7.2. Sanctions pénales

Aussi, la loi pénale vient encadrer le traitement des données à caractère personnel pour permettre de sanctionner efficacement les usages excessifs, illégaux ou bien encore injustifiés. Le nouvel article 226-22-1 du Code pénal, introduit par la dernière réforme de la loi informatique et libertés, vient réprimer un transfert de données à caractère personnel vers un État tiers à l’Union européenne qui ne bénéficierait pas d’une décision d’adéquation de la part de la Commission européenne, de garanties appropriées y compris des règles d’entreprise contraignantes ou bien encore d’une des dérogations prévues à l’article 49 du RGPD. Ainsi, il faut bien retenir qu’un tel comportement est puni d’une peine maximum de cinq ans d’emprisonnement et de 300 000 euros d’amende.

7.3. Responsabilité civile

De plus, toute personne ayant subi un préjudice peut en demander réparation au tribunal compétent, pouvant amener à une sanction financière à l’encontre du responsable du transfert illicite, tel que prévu par l’article 82 du Règlement.

8. Et après ?

En ce qui concerne les transferts vers les USA et ce malgré l’urgence de la situation et l’insuffisance des outils juridiques permettant de transférer les données personnelles vers les États-Unis en toute sécurité, un nouvel accord entre l’Union européenne et les États-Unis semble totalement inenvisageable, pour l’heure et au regard de l’aspect stratégique des lois à portées extraterritoriales de surveillance FISA702 et EO12333.
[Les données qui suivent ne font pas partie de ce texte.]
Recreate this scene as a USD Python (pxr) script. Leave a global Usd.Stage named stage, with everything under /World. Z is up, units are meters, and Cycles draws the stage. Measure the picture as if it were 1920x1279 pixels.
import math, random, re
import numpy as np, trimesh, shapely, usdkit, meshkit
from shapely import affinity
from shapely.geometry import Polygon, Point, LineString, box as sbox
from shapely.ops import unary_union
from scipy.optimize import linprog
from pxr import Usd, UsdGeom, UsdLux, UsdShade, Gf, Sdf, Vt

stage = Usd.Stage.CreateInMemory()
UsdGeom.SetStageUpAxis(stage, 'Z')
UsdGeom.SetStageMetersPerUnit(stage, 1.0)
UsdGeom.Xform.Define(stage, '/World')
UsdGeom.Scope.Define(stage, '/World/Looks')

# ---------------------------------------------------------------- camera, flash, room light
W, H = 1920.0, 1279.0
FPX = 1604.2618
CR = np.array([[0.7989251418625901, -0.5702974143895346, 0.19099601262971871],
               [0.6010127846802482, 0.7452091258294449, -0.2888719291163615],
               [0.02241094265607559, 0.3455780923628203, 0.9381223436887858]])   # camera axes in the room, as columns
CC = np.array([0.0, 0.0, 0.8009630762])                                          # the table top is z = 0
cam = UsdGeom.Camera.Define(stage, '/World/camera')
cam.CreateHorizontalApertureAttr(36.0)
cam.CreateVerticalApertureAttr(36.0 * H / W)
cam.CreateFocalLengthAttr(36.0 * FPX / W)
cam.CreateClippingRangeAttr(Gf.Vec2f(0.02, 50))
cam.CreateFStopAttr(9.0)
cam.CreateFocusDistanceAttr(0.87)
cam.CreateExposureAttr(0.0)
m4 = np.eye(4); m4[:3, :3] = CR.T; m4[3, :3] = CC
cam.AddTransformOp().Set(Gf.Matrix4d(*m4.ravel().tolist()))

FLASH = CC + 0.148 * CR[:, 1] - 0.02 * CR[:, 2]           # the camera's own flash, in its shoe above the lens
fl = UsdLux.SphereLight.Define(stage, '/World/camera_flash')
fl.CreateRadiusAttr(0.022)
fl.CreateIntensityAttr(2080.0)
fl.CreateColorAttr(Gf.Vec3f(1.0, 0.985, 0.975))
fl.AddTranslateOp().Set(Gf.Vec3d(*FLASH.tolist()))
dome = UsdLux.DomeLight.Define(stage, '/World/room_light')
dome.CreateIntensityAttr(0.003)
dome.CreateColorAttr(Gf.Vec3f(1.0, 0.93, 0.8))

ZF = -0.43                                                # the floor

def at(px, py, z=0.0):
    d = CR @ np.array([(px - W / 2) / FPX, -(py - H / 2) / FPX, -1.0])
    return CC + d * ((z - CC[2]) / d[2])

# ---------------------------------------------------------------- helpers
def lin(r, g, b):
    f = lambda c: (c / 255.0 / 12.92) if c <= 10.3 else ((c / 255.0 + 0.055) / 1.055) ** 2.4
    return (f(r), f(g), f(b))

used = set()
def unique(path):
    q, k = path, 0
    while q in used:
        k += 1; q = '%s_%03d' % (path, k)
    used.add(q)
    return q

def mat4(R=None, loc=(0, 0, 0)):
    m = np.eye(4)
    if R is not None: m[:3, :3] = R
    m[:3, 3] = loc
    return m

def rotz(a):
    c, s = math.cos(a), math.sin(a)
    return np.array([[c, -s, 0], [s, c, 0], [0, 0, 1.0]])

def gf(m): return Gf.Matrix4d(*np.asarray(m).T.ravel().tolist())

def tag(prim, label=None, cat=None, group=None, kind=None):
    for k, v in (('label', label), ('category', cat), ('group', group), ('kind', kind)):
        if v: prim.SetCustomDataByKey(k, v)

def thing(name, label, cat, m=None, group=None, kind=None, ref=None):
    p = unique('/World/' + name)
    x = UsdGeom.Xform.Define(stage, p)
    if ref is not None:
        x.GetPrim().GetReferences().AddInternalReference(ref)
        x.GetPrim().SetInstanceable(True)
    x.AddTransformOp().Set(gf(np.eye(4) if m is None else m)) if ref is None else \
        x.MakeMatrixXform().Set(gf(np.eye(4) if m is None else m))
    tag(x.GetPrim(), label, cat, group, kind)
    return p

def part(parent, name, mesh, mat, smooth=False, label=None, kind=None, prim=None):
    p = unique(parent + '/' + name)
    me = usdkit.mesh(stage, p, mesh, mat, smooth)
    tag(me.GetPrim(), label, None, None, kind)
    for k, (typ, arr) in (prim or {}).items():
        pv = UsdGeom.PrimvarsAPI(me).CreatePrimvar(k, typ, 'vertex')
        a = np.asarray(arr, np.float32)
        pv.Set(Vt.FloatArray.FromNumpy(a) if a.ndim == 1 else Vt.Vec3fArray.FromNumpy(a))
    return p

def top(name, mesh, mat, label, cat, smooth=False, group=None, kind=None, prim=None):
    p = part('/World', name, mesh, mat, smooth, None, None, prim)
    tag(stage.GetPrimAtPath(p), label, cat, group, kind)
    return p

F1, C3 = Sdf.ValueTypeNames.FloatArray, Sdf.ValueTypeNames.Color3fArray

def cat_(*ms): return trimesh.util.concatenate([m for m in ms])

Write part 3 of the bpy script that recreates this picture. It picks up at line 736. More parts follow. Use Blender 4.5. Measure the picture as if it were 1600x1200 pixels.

Pour cause, les États-Unis ne semblent pas vouloir modifier les règles relatives à la surveillance de masse sur les données personnelles, il est fortement probable que le gouvernement étasunien ne se prononce même pas sur l’accès de ses services de renseignements aux données personnelles.

Aussi, les autorités européennes sont engagées, bon an mal an, sur la relocalisation à grande échelle de leurs données sur le sol Européen ainsi que la relocalisation intégrale des services liés (Ordonnance n°444937 du Conseil d’État) relocalisation dont devraient s’inspirer l’ensemble des acteurs des données à caractère personnel, privés comme publics, et ce d’autant plus que les données traitées sont sensibles.